CLAIRE Martin is one of the most distinctive voices on the UK jazz scene, and rarely falls into the standard clichés of the genre, either in her treatment of jazz standards or her choice of contemporary repertoire.
We are used to hearing her with
a band on her forays into Scotland, but on this occasion she was accompanied only by her resourceful regular pianist, Gareth Williams. And the occasional suspicion that both musicians were feeling their way into the situation was confirmed after the interval, when she revealed that this was the first time they had performed as a duo.
There were also moments where Martin still seemed to be in the process of sorting out just how she wanted to perform some of the songs from her new recording, in terms of details of phrasing and emphasis. Overall, though, it was a typically confident set, and Williams was more than up to the challenge of filling in for his missing band-mates, while providing inventive solos of his own.

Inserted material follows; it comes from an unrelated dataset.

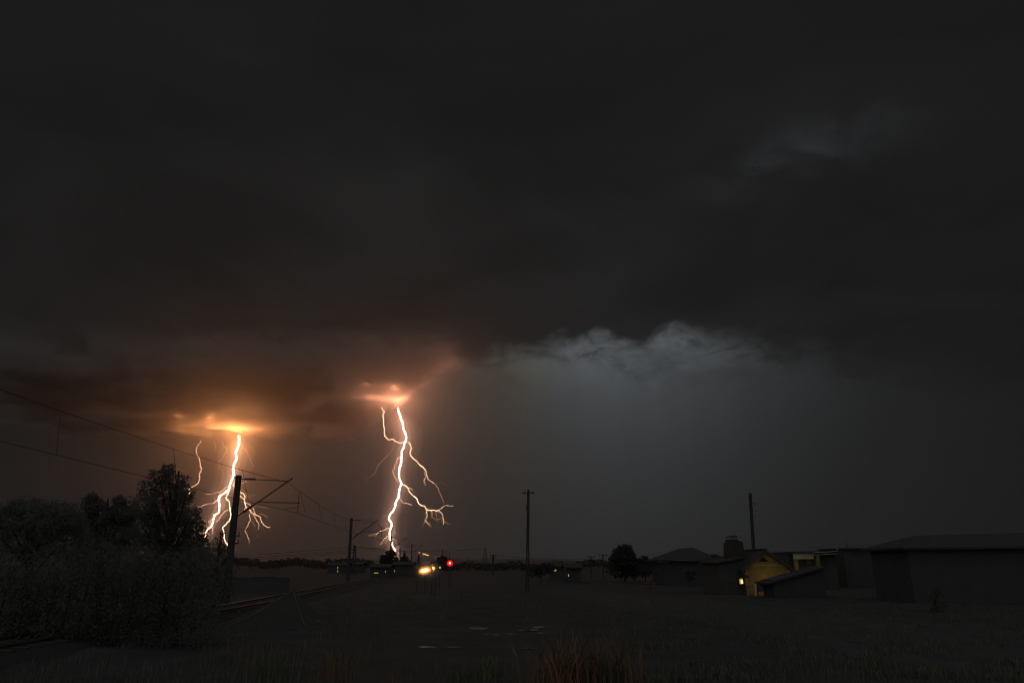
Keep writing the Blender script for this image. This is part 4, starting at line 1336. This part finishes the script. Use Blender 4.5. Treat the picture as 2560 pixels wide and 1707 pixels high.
m3 = pclumps([(974, 1382, 10, 8), (983, 1384, 8, 7), (968, 1390, 7, 7), (977, 1396, 10, 7), (956, 1392, 6, 6), (957, 1401, 8, 7), (968, 1405, 12, 7), (990, 1398, 5, 7), (980, 1408, 14, 8)], 150, seed=9)
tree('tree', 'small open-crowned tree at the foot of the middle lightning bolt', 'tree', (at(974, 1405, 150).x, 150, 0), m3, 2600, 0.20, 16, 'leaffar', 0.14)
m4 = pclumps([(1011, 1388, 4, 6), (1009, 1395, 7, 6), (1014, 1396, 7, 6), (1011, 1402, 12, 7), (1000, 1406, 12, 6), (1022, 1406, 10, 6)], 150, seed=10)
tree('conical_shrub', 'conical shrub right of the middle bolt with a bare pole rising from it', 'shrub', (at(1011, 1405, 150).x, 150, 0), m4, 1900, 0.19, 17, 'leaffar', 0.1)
m5 = pclumps([(1044, 1416, 6, 5), (1050, 1416, 4, 4), (1040, 1420, 6, 6)], 64, seed=11)
tree('shrub', 'small shrub catching amber light left of the large amber lamp', 'shrub', (at(1044, 1420, 64).x, 64, 0), m5, 900, 0.06, 18, 'leaf', 0.03)
m6 = pclumps([(1101, 1398, 8, 6), (1111, 1396, 8, 6), (1106, 1394, 8, 5), (1098, 1404, 8, 6), (1114, 1403, 7, 6)], 260, seed=12)
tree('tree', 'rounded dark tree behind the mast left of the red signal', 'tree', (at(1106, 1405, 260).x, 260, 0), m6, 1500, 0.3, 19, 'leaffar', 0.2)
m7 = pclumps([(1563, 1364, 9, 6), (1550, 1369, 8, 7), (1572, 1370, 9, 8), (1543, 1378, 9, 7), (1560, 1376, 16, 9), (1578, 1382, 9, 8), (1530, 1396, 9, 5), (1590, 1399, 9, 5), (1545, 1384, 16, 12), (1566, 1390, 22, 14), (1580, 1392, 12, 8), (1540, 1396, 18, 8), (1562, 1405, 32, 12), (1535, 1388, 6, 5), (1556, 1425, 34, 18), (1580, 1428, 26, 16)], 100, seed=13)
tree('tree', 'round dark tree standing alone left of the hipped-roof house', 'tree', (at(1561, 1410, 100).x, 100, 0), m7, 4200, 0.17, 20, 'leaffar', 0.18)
m8 = pclumps([(1612, 1394, 9, 5), (1604, 1399, 9, 5), (1622, 1400, 8, 4), (1612, 1408, 22, 9), (1612, 1425, 26, 14)], 105, seed=14)
tree('shrub', 'low dark shrub between the round tree and the hipped-roof house', 'shrub', (at(1612, 1410, 105).x, 105, 0), m8, 1500, 0.15, 21, 'leaffar', 0.06)
m9 = pclumps([(1786, 1390, 11, 5), (1800, 1396, 10, 6), (1775, 1400, 12, 6), (1793, 1408, 20, 9)], 80, seed=15)
tree('shrub', 'leafy shrub against the sky between hipped roof and chimney', 'shrub', (at(1788, 1410, 80).x, 80, 0), m9, 1500, 0.12, 22, 'leaf', 0.06)
m10 = pclumps([(1717, 1426, 10, 6), (1728, 1428, 10, 7), (1738, 1432, 7, 6), (1722, 1434, 14, 6), (1738, 1424, 5, 5), (1726, 1446, 16, 9)], 80, seed=16)
tree('flowering_bush', 'pale speckled bush in front of the hipped-roof house', 'bush', (at(1725, 1440, 80).x, 80, 0), m10, 700, 0.10, 23, 'leafpale', 0.05)
m11 = pclumps([(1622, 1454, 8, 5), (1632, 1459, 8, 4), (1616, 1459, 7, 4), (1624, 1467, 13, 5)], 66, seed=17)
tree('flowering_bush', 'small rusty speckled bush in the dark yard below the hipped-roof house', 'bush', (at(1624, 1465, 66).x, 66, 0), m11, 420, 0.07, 24, 'drygrass', 0.03)
m12 = pclumps([(2345, 1472, 10, 8), (2325, 1480, 14, 10), (2332, 1494, 14, 10), (2350, 1486, 12, 12), (2345, 1510, 24, 14), (2345, 1528, 28, 14)], 40, seed=18)
tree('flowering_bush', 'sparse pale-leaved bush in front of the barn at right', 'bush', (at(2340, 1520, 40).x, 40, 0), m12, 1100, 0.05, 25, 'leafpale', 0.04)
m13 = pclumps([(x, 1424 + 5 * math.sin(x * 0.1), 20, 14) for x in range(1330, 1380, 14)], 90, seed=19)
tree('shrub', 'dark shrubs row end behind the slotted pole', 'shrub', (at(1352, 1420, 90).x, 90, 0), m13, 1200, 0.13, 26, 'leaffar', 0.05)

# far-off woods that read as one mass
def wood(name, label, prof, Y, seed, n, size):
    cl_ = pclumps(prof, Y, seed=seed)
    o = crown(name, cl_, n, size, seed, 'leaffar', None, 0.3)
    o['kind'] = 'stuff'
    o['label'] = label
    return o
r_ = random.Random(5)
pr = []
for x in range(560, 935, 6):
    h = 1404 - 4 * math.sin(x * 0.045) - r_.uniform(0, 5)
    if 633 < x < 648: h -= 5
    if 815 < x < 830: h -= 6
    pr += [(x, h, 7, 4.5), (x, h + 9, 9, 8)]
wood('far_wood', 'dark line of far trees along the left horizon', pr, 300, 31, 9000, 0.33)
pr = []
for x in range(1040, 1660, 7):
    h = 1413 - 3 * math.sin(x * 0.06) - r_.uniform(0, 5) - (6 if x > 1440 else 0) - (3 if 1240 < x < 1262 or 1286 < x < 1300 else 0)
    pr += [(x, h, 8, 4.5), (x, h + 9, 10, 8)]
wood('far_wood', 'dark line of far trees below the ridge right of the red signal', pr, 240, 32, 9000, 0.28)
pr = []
for x in range(1600, 2700, 9):
    h = 1411 - 3 * math.sin(x * 0.05) - r_.uniform(0, 5)
    pr += [(x, h, 9, 5), (x, h + 10, 12, 9)]
wood('far_wood', 'dark far trees behind the houses at right', pr, 260, 33, 7000, 0.3)

# grass
def blades(name, region, n, h0, h1, w, seed, m, lean=0.35, parent=None):
    """many bent blades; region(g, n) -> x, y arrays"""
    g = np.random.default_rng(seed)
    x, y = region(g, n)
    n = len(x)
    z = np.array([gz(a, b) for a, b in zip(x, y)]) - 0.02
    h = g.uniform(h0, h1, n)
    a = g.uniform(0, 2 * math.pi, n)
    dx, dy = np.cos(a), np.sin(a)
    px_, py_ = -dy, dx
    ln_ = g.uniform(0.1, 1, n) * lean * h
    ww = w * g.uniform(0.6, 1.3, n)
    def P(t, s):
        return np.stack([x + dx * ln_ * t * t + px_ * ww * s, y + dy * ln_ * t * t + py_ * ww * s, z + h * t * (1 - 0.12 * t)], 1)
    v = np.stack([P(0, -1), P(0, 1), P(0.55, 0.75), P(0.55, -0.75), P(1.0, 0)], 1).reshape(-1, 3)
    k = np.arange(n)[:, None] * 5
    q = (k + np.array([0, 1, 2, 3])).tolist()
    tr_ = (k + np.array([3, 2, 4])).tolist()
    me = bpy.data.meshes.new(name)
    me.from_pydata(v.tolist(), [], q + tr_)
    me.materials.append(M[m])
    o = bpy.data.objects.new(name, me)
    C.objects.link(o)
    if parent is not None:
        o.parent = parent
        o.location = -Vector(parent.location)
    return o

def field(ylo, yhi, half, keep=None):
    def f(g, n):
        y = ylo + (yhi - ylo) * g.random(n) ** 1.5
        x = g.uniform(-1, 1, n) * half * y
        # clumpy cover
        c = np.sin(x * 0.9 + 1.3 * np.sin(y * 0.4)) + np.sin(y * 0.8 + 0.6 * x) + 0.8 * g.random(n)
        k = c > -0.5
        pxl = 1280 + x / y * 1750
        k &= ~((pxl > 1000) & (pxl < 1420) & (y > 18.5) & (y < 33))
        k &= ~((pxl > 1380) & (y > 19) & (y < 60))
        k &= ~((x < -11.5) & (x > -17))
        return x[k], y[k]
    return f
gr = blades('grass', field(13.0, 60, 0.75), 26000, 0.10, 0.42, 0.012, 41, 'grass')
gr['kind'] = 'stuff'
gr['label'] = 'rough dark meadow grass'
def yard(g, n):
    y = 17 + 40 * g.random(n) ** 1.6
    x = g.uniform(0.06, 0.78, n) * y
    c = np.sin(x * 1.7 + np.sin(y * 0.9)) + np.sin(y * 1.3 - 0.8 * x) + 1.2 * g.random(n)
    k = c > 0.5
    return x[k], y[k]
g2 = blades('grass', yard, 30000, 0.05, 0.24, 0.014, 42, 'grass', 0.6)
g2['kind'] = 'stuff'
g2['label'] = 'short patchy grass and weeds on the right-hand ground'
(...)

They threw in a sprinkling of up-tempo standards, but most of the material was drawn from the new album, A Modern Art, a selection intended to broaden the range of songs regarded as suitable for jazz treatment. She was adept in catching the sardonic tone of material such as Colin Lazzerini's Like Totally and Steely Dan's Things I Miss The Most, but also gave Esbjörn Svensson's Love Is Real a heart-tugging expressiveness.